There is the part of the younger son in us which wants to take everything we can and try everything we shouldn’t; we don’t listen to advice and wise counsel; we think and feel we know too much, but we know nothing. And there is the part of the elder brother which makes other people pay for our loveless fidelity. We are too proud and think we are always the best, second to none, in terms of being upright. We give the best advice, but they are only good for others, not for us,” he recounted, stressing that all three characters are within every Christian, competing to shape their lives.

The Bishop urged the faithful to learn from the example of the father, who throughout his younger son’s disappearance had not come to terms with it. He suffered what the prelate described as ‘Separation Anxiety’ which not only happens to children, who fear abandonment from their parents, but is in every adult, and expresses itself in the fear of “living in the absence of familiar love, of having no place to belong to, of being left at the lost-property office unlooked for and unclaimed”.

He further pointed out that the son’s leaving home and getting lost had not destroyed the relationship between father and son, as far as the father was concerned, because the latter was “always on the look-out, with his eyes always gazing the horizon for the return of his son”.

He added that the father’s love for the son gave him sure hope that his son would come back, and when he did return, that same love propelled him to take the initiative to meet him halfway, and organize a good party for his lost but found son.

“Let us pray in this holy season of Lent, that the father in each of us will be ready and willing to run for mercy,” he said, adding that there are a lot of people in our lives who have long been waiting for “our mercy, our love, our forgiveness and compassion and to be readmitted to our loving relationship” as spelt out in the First Reading.

“Let us demonstrate to all such persons the father’s kind-heartedness, which provides an insight into the love and compassion of our heavenly Father,” he implored.

Present at the March 30, 2025 Sunday Mass were Rev.
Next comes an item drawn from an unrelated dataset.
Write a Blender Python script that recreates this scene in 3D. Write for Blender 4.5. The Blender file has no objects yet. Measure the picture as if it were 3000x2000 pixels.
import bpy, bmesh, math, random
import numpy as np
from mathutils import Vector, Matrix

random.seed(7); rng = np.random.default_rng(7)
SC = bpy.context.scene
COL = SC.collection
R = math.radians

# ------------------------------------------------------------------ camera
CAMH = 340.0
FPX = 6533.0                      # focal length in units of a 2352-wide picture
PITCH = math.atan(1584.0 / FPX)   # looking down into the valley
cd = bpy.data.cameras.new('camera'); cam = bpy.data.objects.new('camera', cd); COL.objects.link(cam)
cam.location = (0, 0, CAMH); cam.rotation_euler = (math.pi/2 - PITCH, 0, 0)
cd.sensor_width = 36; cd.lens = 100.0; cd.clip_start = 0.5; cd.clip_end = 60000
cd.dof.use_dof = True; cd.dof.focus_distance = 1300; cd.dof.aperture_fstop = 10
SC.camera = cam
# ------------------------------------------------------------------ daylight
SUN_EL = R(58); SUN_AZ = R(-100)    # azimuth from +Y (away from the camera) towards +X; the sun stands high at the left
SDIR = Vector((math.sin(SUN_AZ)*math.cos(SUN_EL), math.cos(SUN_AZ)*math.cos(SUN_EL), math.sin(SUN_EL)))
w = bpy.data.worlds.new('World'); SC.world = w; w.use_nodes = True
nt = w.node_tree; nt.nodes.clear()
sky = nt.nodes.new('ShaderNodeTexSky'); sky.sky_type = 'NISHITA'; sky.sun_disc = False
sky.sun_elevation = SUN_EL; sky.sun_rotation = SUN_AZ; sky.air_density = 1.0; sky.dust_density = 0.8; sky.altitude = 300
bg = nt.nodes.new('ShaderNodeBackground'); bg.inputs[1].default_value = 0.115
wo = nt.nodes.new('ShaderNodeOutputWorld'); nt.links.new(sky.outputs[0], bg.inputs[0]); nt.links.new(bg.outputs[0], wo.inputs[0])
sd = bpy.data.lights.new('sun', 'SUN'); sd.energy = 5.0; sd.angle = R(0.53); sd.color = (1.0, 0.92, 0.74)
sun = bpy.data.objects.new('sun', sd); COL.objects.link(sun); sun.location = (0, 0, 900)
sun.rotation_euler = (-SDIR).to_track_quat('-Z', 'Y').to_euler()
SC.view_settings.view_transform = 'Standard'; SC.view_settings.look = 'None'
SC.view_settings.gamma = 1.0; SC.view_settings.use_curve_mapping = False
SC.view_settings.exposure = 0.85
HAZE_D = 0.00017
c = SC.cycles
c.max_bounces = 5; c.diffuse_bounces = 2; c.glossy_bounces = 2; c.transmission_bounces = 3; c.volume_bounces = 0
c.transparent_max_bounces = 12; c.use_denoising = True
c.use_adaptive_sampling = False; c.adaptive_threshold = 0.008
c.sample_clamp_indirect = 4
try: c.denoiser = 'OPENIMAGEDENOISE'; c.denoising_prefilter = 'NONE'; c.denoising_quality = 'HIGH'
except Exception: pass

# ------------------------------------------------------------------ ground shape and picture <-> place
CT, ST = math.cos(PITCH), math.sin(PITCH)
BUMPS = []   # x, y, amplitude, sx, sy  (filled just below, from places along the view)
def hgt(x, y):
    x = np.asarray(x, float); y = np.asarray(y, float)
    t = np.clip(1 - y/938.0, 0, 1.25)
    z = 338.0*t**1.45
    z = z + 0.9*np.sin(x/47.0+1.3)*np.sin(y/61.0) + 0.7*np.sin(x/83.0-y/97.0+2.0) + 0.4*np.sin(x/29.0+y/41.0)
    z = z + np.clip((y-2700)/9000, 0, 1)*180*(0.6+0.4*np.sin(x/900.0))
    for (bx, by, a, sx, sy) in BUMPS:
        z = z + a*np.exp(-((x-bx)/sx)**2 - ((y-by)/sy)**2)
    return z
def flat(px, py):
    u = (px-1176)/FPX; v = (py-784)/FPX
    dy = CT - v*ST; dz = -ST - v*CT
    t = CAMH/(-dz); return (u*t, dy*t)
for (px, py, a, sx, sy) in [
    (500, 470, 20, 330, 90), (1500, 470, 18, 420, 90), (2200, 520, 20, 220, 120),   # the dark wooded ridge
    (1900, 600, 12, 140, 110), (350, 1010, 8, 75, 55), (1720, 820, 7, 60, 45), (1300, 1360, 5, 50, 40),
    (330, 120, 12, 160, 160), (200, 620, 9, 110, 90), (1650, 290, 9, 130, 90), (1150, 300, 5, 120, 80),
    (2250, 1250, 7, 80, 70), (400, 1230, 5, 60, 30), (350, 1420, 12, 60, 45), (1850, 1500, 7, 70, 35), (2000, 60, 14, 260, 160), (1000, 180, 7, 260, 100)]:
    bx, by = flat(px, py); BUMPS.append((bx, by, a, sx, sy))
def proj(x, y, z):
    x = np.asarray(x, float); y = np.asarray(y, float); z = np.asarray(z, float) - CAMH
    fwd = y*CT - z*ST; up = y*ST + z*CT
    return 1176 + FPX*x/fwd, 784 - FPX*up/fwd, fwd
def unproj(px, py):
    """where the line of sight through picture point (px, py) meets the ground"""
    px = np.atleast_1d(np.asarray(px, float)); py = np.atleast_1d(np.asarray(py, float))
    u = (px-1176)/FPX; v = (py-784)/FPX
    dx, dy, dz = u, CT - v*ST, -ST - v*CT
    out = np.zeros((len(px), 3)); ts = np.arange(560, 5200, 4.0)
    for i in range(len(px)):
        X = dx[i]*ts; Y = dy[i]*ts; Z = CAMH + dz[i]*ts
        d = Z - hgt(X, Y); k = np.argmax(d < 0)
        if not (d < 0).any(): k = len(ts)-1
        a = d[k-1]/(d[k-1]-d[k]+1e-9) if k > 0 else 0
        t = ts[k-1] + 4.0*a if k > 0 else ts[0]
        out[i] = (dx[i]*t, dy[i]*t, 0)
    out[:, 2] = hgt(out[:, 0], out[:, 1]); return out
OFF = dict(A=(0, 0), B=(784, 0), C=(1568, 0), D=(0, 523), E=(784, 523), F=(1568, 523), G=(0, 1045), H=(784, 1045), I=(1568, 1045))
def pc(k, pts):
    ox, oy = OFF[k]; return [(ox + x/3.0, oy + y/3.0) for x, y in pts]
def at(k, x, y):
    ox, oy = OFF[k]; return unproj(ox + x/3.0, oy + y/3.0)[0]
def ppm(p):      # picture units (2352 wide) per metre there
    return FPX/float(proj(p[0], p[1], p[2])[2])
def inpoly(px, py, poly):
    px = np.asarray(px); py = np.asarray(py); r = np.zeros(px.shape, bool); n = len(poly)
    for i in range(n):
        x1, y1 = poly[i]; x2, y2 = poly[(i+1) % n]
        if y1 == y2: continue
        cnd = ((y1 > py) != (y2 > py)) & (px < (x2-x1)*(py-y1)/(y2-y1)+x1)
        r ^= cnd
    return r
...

Fr. Bernard Appiah Adjei, Cathedral Administrator of St. Francis Xavier, and Rev. Fr. Vincent Amuzu Asafo, SVD, Assistant Cathedral Administrator and Secretary to the Bishop, who concelebrated at the Mass, and Religious from the Parish.

Also present were the Knights and Ladies of Marshall from the St. Margaret Mary Parish, Dansoman, Archdiocese of Accra, who came on a visit and donated a Tabernacle to the Cathedral Church.

Other activities that took place during the Mass included a send-forth ceremony for Mr. Osei Owusu Wilberforce, a Parishioner, who had served the Cathedral for many years as Financial Committee Chairman and the Harvest Committee Chairman, and was leaving Donkorkrom for a new assignment.

There was also the launching of the Annual Harvest in support of the Cathedral Church project.

By Sr. Sylvie Lum Cho, MSHR (DEPSOCOM, Donkorkrom Apostolic Vicariate).